There is a well-known concept developed by Ronald Coase around organisational boundaries being determined by transaction costs.
This concept stated that organisations are faced with three decisions.
To make, buy or rent.
In some scenarios, it makes sense for organisations to own and operate assets, or conduct activities in-house, however, at other times you could seek alternatives from the open market.
When seeking alternatives from the open markets the key factor can be the transaction cost.
The transaction cost it’s the overall costs of the economic exchange between the supplier and customer with the objective of ensuring that commitments are fulfilled.
In the context of Service Strategy, why is it important to understand this concept?
In the current shift towards cloud computing, the service transaction has now drastically been minimised in cost. It’s critical to understand this.
I often think of this like catching a fish, let me explain.
It takes time
There are costs that will be incurred when attempting to catch that fish.
In Service Strategy the costs can be calculated as the time taken to find and select qualified suppliers for goods or services that are required.
The right bait
Proven fishermen will always be asking the question “what bait works here”. So when putting together your service strategy make sure you know who you are considering in transacting with. Knowing the track record of your provider is crucial, ask around you will save yourself a lot of time. I’m quite dumbfounded when I hear of customers ‘still’ transacting with suppliers that no longer provide any real value. More time spent transacting in the excuse basket than providing the outcome that the customer is after. Particularly when it comes to delivering services.
Certain bait attracts certain fish
If you are considering the leap to Cloud computing, find suppliers who are proven in this area. It’s not like the traditional on-premise managed service computing model. It has changed, go with providers who are working in this space and have been for a considerable period of time. For example, they get what right sizing is and how crucial it could be to your cost model.
How many hooks and sinkers are you prepared to lose?
Governance is the costs of making sure the other party sticks to the terms of the contract and taking appropriate action if this turns out not to be the case.
Governance is fundamentally an intertwining of both leadership and management. Leadership in the sense of understanding the organisation’s vision, setting the strategy and bringing about alignment. Management in the sense of how we actually implement the strategy. Setting the budget, working out the resources required and so forth.

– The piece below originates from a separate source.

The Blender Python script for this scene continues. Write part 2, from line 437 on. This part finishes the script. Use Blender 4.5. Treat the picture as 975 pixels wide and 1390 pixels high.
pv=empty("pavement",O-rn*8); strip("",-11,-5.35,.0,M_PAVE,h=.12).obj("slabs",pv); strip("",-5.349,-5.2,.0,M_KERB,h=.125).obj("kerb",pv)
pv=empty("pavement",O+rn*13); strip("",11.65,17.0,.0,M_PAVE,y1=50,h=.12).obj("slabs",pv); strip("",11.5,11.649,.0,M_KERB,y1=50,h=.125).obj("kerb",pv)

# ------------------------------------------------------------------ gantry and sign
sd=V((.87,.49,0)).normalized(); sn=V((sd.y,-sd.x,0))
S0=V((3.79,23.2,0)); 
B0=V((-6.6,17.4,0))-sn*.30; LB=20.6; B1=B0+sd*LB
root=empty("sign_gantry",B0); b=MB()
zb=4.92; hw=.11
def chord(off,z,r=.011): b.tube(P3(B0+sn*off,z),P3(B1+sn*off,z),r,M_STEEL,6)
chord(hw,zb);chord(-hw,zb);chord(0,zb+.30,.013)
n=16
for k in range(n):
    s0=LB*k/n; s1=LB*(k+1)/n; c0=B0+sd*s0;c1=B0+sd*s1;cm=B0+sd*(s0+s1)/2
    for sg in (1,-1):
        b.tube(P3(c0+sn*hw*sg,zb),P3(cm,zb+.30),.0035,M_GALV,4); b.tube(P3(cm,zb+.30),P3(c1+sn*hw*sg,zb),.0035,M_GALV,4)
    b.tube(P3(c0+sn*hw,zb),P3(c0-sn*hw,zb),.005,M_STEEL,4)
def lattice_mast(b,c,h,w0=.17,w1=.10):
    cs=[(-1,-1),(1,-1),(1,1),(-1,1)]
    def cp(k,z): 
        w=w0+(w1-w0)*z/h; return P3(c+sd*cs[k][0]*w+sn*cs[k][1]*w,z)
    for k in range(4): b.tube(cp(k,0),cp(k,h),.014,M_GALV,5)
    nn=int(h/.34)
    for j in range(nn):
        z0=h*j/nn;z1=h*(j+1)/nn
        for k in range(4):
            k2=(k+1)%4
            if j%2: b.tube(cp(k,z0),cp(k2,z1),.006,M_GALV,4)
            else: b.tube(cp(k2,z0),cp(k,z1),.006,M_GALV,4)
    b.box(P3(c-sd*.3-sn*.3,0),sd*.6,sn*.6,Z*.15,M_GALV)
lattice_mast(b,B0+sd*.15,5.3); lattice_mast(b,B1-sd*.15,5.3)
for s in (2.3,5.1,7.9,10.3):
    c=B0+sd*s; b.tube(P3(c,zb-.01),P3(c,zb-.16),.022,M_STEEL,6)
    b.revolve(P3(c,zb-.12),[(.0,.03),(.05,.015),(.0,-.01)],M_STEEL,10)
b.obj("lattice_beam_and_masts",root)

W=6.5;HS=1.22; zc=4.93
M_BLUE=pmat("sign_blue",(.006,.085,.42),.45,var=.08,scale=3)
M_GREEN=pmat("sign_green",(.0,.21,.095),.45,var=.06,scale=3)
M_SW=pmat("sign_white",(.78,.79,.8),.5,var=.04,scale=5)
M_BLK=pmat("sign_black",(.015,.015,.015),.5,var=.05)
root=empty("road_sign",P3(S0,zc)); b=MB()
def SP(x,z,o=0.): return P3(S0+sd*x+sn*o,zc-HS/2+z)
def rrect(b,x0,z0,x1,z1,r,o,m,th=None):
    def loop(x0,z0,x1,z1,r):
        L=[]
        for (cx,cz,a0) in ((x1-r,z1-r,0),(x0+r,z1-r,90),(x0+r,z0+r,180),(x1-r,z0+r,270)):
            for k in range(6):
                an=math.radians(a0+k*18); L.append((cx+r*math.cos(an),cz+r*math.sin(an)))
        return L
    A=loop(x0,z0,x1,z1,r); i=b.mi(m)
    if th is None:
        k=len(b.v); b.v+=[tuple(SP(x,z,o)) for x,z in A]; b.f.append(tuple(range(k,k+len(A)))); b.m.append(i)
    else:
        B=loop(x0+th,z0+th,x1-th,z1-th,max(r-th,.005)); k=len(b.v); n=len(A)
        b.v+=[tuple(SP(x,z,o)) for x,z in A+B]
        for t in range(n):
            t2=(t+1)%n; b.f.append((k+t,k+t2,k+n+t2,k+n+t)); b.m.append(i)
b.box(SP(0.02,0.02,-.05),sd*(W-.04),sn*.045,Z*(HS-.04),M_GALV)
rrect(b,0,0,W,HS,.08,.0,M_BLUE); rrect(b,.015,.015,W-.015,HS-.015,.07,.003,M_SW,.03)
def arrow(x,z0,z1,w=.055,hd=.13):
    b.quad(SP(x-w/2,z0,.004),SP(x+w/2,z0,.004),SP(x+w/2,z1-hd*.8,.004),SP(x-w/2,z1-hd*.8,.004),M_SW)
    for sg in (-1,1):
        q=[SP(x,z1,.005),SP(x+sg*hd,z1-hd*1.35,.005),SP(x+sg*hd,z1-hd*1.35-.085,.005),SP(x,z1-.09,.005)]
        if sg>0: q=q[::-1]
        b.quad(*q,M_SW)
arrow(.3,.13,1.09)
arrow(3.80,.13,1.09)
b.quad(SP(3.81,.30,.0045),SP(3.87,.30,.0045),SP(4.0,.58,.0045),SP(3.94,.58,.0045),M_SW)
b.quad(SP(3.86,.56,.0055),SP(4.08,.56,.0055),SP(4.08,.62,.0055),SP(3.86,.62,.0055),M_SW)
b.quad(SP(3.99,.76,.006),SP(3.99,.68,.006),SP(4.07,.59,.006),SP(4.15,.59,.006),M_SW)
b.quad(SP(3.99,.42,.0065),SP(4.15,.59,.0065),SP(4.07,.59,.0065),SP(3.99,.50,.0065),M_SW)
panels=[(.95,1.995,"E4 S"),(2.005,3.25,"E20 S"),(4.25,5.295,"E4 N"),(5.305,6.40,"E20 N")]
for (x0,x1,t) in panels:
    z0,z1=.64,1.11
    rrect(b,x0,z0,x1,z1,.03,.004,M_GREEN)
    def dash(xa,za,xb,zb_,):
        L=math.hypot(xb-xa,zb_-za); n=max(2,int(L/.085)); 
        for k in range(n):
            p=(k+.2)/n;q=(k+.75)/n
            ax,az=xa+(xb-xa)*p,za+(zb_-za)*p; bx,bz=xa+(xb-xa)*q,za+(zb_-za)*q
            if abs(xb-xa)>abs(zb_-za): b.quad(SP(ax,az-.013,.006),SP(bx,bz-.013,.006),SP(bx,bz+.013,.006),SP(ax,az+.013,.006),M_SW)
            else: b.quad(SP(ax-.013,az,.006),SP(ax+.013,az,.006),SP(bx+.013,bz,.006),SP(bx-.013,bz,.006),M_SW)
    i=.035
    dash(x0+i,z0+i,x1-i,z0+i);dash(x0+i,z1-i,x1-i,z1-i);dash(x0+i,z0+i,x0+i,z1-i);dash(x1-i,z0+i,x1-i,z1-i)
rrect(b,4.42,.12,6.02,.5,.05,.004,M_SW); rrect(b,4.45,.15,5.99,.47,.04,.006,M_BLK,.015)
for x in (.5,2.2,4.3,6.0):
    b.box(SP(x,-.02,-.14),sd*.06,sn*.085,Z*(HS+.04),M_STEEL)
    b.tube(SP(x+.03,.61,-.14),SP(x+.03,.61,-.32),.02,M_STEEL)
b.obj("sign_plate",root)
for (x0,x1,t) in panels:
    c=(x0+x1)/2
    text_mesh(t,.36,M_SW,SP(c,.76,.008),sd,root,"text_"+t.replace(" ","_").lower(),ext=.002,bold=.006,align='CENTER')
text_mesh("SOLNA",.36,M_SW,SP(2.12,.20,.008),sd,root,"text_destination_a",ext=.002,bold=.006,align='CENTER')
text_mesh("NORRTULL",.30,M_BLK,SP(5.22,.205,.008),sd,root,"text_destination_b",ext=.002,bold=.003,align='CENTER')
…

It’s crucial that your Cloud Enterprise Governance Framework has these qualities, for example, a policy is formally documented management expectations and intentions which can be used to direct decisions and ensure a consistent approach when implementing leadership’s strategy. In the cloud-climate where change is constant, you need to be in a position to respond with greater agility. Your governance framework has the ability to move between the two.
Once again do your homework. Find out what their Cloud Computing Service Model entails. Roadmaps, framework, fundamentally what approach they take. It’s crucial that they have this in place in order to succeed.
So what does it take to get hooked?
The actual answer to how you become instrumental is by clearly understanding your service transaction. The net effect will be brokering real value.
This, in turn, is likely to lead you to as prevailing conditions change, boundaries of the firm contract or expand with decisions such as make, buy, or rent.